--- Source material ---

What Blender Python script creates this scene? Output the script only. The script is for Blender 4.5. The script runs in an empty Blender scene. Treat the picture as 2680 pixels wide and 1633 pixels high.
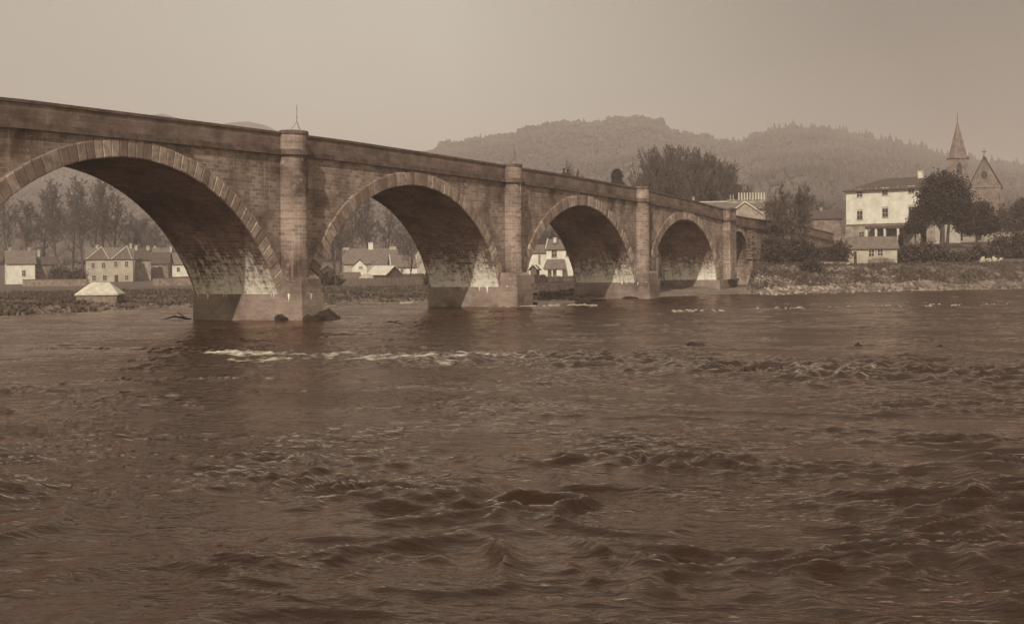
import bpy, math, random
import numpy as np
from mathutils import Matrix, Vector
R = math.radians
random.seed(7)
rng = np.random.default_rng(11)
C = bpy.context.scene.collection

# ------------------------------------------------------------------ camera frame
F, CX, CY, CZ, YAW, YH, ROLL = 3583.95, -162.907, -53.764, 3.128, 1.0993, 707.55, -0.0096
PU = 1340.0
fw = np.array([math.sin(YAW), math.cos(YAW)])
rt = np.array([math.cos(YAW), -math.sin(YAW)])
cr, sr = math.cos(ROLL), math.sin(ROLL)


def yh(u):
    return YH - (-math.tan(ROLL) * (u - PU))


def at(u, v, t):
    """world point at depth t (metres) along the view direction"""
    U, V = u - PU, YH - v
    a = (cr * U - sr * V) / F
    b = (sr * U + cr * V) / F
    return Vector((CX + fw[0] * t + rt[0] * a * t, CY + fw[1] * t + rt[1] * a * t, CZ + b * t))


def on_plane(u, v, Y=0.0):
    U, V = u - PU, YH - v
    a = (cr * U - sr * V) / F
    d1 = fw[1] + a * rt[1]
    return at(u, v, (Y - CY) / d1)


cam_data = bpy.data.cameras.new("Camera")
cam = bpy.data.objects.new("Camera", cam_data)
C.objects.link(cam)
cam_data.sensor_fit = 'HORIZONTAL'
cam_data.sensor_width = 36
cam_data.lens = 36 * F / 2680
cam_data.shift_x = 0
cam_data.shift_y = -(1633 / 2 - YH) / 2680
cam_data.clip_start = 0.2
cam_data.clip_end = 20000
X = Vector((cr * rt[0], cr * rt[1], sr))
Y = Vector((-sr * rt[0], -sr * rt[1], cr))
Z = Vector((-fw[0], -fw[1], 0))
m = Matrix.Identity(4)
for i in range(3):
    m[i][0], m[i][1], m[i][2] = X[i], Y[i], Z[i]
m[0][3], m[1][3], m[2][3] = CX, CY, CZ
cam.matrix_world = m
bpy.context.scene.camera = cam


# ------------------------------------------------------------------ noise (numpy)
_perm = rng.permutation(512)
_perm = np.concatenate([_perm, _perm, _perm])
_ga = rng.uniform(0, 2 * np.pi, 512)
_gx, _gy = np.cos(_ga), np.sin(_ga)


def gnoise(x, y, seed=0):
    x = x + seed * 17.13
    y = y - seed * 9.71
    xi = np.floor(x).astype(np.int64)
    yi = np.floor(y).astype(np.int64)
    xf = x - xi
    yf = y - yi
    xi &= 511
    yi &= 511
    def g(ix, iy, dx, dy):
        h = _perm[_perm[ix & 511] + (iy & 511)] & 511
        return _gx[h] * dx + _gy[h] * dy
    u = xf * xf * xf * (xf * (xf * 6 - 15) + 10)
    v = yf * yf * yf * (yf * (yf * 6 - 15) + 10)
    n00 = g(xi, yi, xf, yf)
    n10 = g(xi + 1, yi, xf - 1, yf)
    n01 = g(xi, yi + 1, xf, yf - 1)
    n11 = g(xi + 1, yi + 1, xf - 1, yf - 1)
    return ((n00 * (1 - u) + n10 * u) * (1 - v) + (n01 * (1 - u) + n11 * u) * v) * 1.5


# ------------------------------------------------------------------ objects helpers
def tag(o, label=None, cat=None, group=None, kind=None):
    if label: o['label'] = label
    if cat: o['category'] = cat
    if group: o['group'] = group
    if kind: o['kind'] = kind
    return o


def empty(name, loc, rz=0.0, label=None, cat=None, group=None):
    o = bpy.data.objects.new(name, None)
    C.objects.link(o)
    o.location = loc
    o.rotation_euler = (0, 0, rz)
    o.empty_display_size = 0.5
    return tag(o, label, cat, group)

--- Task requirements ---
Copy the data exactly. Any picture it contains is to be omitted.

--- Exercise output ---
What Blender Python script creates this scene? Output the script only. The script is for Blender 4.5. The script runs in an empty Blender scene. Treat the picture as 2680 pixels wide and 1633 pixels high.
import bpy, math, random
import numpy as np
from mathutils import Matrix, Vector
R = math.radians
random.seed(7)
rng = np.random.default_rng(11)
C = bpy.context.scene.collection

# ------------------------------------------------------------------ camera frame
F, CX, CY, CZ, YAW, YH, ROLL = 3583.95, -162.907, -53.764, 3.128, 1.0993, 707.55, -0.0096
PU = 1340.0
fw = np.array([math.sin(YAW), math.cos(YAW)])
rt = np.array([math.cos(YAW), -math.sin(YAW)])
cr, sr = math.cos(ROLL), math.sin(ROLL)


def yh(u):
    return YH - (-math.tan(ROLL) * (u - PU))


def at(u, v, t):
    """world point at depth t (metres) along the view direction"""
    U, V = u - PU, YH - v
    a = (cr * U - sr * V) / F
    b = (sr * U + cr * V) / F
    return Vector((CX + fw[0] * t + rt[0] * a * t, CY + fw[1] * t + rt[1] * a * t, CZ + b * t))


def on_plane(u, v, Y=0.0):
    U, V = u - PU, YH - v
    a = (cr * U - sr * V) / F
    d1 = fw[1] + a * rt[1]
    return at(u, v, (Y - CY) / d1)


cam_data = bpy.data.cameras.new("Camera")
cam = bpy.data.objects.new("Camera", cam_data)
C.objects.link(cam)
cam_data.sensor_fit = 'HORIZONTAL'
cam_data.sensor_width = 36
cam_data.lens = 36 * F / 2680
cam_data.shift_x = 0
cam_data.shift_y = -(1633 / 2 - YH) / 2680
cam_data.clip_start = 0.2
cam_data.clip_end = 20000
X = Vector((cr * rt[0], cr * rt[1], sr))
Y = Vector((-sr * rt[0], -sr * rt[1], cr))
Z = Vector((-fw[0], -fw[1], 0))
m = Matrix.Identity(4)
for i in range(3):
    m[i][0], m[i][1], m[i][2] = X[i], Y[i], Z[i]
m[0][3], m[1][3], m[2][3] = CX, CY, CZ
cam.matrix_world = m
bpy.context.scene.camera = cam


# ------------------------------------------------------------------ noise (numpy)
_perm = rng.permutation(512)
_perm = np.concatenate([_perm, _perm, _perm])
_ga = rng.uniform(0, 2 * np.pi, 512)
_gx, _gy = np.cos(_ga), np.sin(_ga)


def gnoise(x, y, seed=0):
    x = x + seed * 17.13
    y = y - seed * 9.71
    xi = np.floor(x).astype(np.int64)
    yi = np.floor(y).astype(np.int64)
    xf = x - xi
    yf = y - yi
    xi &= 511
    yi &= 511
    def g(ix, iy, dx, dy):
        h = _perm[_perm[ix & 511] + (iy & 511)] & 511
        return _gx[h] * dx + _gy[h] * dy
    u = xf * xf * xf * (xf * (xf * 6 - 15) + 10)
    v = yf * yf * yf * (yf * (yf * 6 - 15) + 10)
    n00 = g(xi, yi, xf, yf)
    n10 = g(xi + 1, yi, xf - 1, yf)
    n01 = g(xi, yi + 1, xf, yf - 1)
    n11 = g(xi + 1, yi + 1, xf - 1, yf - 1)
    return ((n00 * (1 - u) + n10 * u) * (1 - v) + (n01 * (1 - u) + n11 * u) * v) * 1.5


# ------------------------------------------------------------------ objects helpers
def tag(o, label=None, cat=None, group=None, kind=None):
    if label: o['label'] = label
    if cat: o['category'] = cat
    if group: o['group'] = group
    if kind: o['kind'] = kind
    return o


def empty(name, loc, rz=0.0, label=None, cat=None, group=None):
    o = bpy.data.objects.new(name, None)
    C.objects.link(o)
    o.location = loc
    o.rotation_euler = (0, 0, rz)
    o.empty_display_size = 0.5
    return tag(o, label, cat, group)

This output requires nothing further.